Buying a home is the largest financial decision most people make. Our free mortgage calculators help you understand monthly payments, total interest, what you can afford, and how overpayments save you money.

More calculators coming to this category soon.

Mortgage Glossary — Key Terms Explained

LTV (Loan-to-Value Ratio)
The loan amount as a percentage of the property value. LTV = Loan ÷ Property Value × 100. Lower LTV = better interest rate. Typically: 60% LTV gets best rates; above 90% LTV often requires mortgage insurance.
Fixed Rate Mortgage
A mortgage where the interest rate stays the same for a fixed period (e.g., 2, 3, or 5 years in the UK; 15 or 30 years in the US). Predictable payments but may miss rate cuts.
Amortisation
The process of paying off a mortgage through regular payments. Early payments are mostly interest; later payments are mostly principal. A 30-year mortgage at 6% sees the balance exceed the original loan until year 5 due to interest.
PITI
Principal, Interest, Taxes, and Insurance — the full monthly housing cost including property taxes and homeowner's insurance. Lenders assess affordability based on PITI, not just principal and interest.
Stamp Duty / Transfer Tax
Government tax paid when purchasing property. UK: Stamp Duty Land Tax (SDLT) — tiered above £250,000 (£425,000 for first-time buyers). US: Transfer tax varies by state, typically 0.1–2% of sale price.

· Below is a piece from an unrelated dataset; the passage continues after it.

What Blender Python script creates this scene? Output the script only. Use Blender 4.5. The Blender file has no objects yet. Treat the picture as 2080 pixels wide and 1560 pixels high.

Frequently Asked Questions

How much mortgage can I afford?

UK lenders typically offer 4–4.5× your annual income. US lenders use the 28/36 rule: mortgage payment ≤ 28% of gross monthly income; total debt ≤ 36%. At 5% interest over 25 years, a £200,000 mortgage costs £1,169/month. Use the affordability calculator with your actual income and debts for a personalised figure.

Should I choose a 15-year or 30-year mortgage?

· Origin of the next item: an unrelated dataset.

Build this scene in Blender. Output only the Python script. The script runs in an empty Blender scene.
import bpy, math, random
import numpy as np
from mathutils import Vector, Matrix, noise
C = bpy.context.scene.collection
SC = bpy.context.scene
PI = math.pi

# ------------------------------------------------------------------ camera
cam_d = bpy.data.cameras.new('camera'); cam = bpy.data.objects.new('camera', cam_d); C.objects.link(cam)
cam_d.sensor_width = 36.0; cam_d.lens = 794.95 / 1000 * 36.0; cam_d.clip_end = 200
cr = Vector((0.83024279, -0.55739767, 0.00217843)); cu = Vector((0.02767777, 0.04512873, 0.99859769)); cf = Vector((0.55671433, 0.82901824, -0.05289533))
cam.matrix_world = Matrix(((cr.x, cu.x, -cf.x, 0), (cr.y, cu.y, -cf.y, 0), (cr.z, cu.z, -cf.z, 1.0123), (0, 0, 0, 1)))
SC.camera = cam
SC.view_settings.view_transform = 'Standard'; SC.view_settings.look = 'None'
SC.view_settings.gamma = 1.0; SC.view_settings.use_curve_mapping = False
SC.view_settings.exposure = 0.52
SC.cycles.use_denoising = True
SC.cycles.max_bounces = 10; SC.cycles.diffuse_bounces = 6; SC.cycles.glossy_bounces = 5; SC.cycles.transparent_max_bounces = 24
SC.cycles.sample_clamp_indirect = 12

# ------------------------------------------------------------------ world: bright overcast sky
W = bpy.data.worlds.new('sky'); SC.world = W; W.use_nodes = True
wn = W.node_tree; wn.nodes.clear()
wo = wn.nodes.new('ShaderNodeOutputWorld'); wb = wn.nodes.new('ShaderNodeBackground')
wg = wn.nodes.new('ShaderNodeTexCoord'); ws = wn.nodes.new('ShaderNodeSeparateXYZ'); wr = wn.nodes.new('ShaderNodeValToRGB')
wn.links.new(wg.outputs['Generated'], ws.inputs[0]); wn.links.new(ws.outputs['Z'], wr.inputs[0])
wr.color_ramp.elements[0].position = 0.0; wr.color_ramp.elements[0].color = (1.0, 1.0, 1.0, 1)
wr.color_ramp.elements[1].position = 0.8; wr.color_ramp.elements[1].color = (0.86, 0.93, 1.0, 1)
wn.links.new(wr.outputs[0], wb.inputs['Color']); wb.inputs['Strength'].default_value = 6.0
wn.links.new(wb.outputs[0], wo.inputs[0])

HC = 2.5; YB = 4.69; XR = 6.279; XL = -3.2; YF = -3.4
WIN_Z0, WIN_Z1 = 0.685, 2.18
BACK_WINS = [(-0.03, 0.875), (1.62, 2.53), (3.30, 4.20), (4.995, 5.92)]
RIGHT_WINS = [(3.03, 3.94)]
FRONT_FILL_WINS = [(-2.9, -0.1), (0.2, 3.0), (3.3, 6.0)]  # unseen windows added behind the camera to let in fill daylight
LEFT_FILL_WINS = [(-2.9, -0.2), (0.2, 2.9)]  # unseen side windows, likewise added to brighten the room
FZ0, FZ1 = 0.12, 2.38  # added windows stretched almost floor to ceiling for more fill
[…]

A 15-year mortgage has higher monthly payments but far less total interest. $300,000 at 7%: 15-year = $2,697/month, total interest $185,460; 30-year = $1,996/month, total interest $418,960. If you can afford the higher payment, the 15-year saves $233,500 in interest.

How much does overpaying my mortgage save?

Overpaying reduces the outstanding balance, which reduces interest charged. Overpaying a £200,000 mortgage by £200/month at 5% interest saves approximately £26,000 in interest and cuts 5 years off the term. The earlier you start overpaying, the more you save.

What is mortgage remortgaging / refinancing?

Refinancing (US) or remortgaging (UK) means taking out a new mortgage to replace your existing one — usually to access a lower interest rate or change the term. Calculate the break-even point: Total savings ÷ Monthly savings = months to recoup closing costs. If you plan to stay longer than the break-even period, refinancing usually makes sense.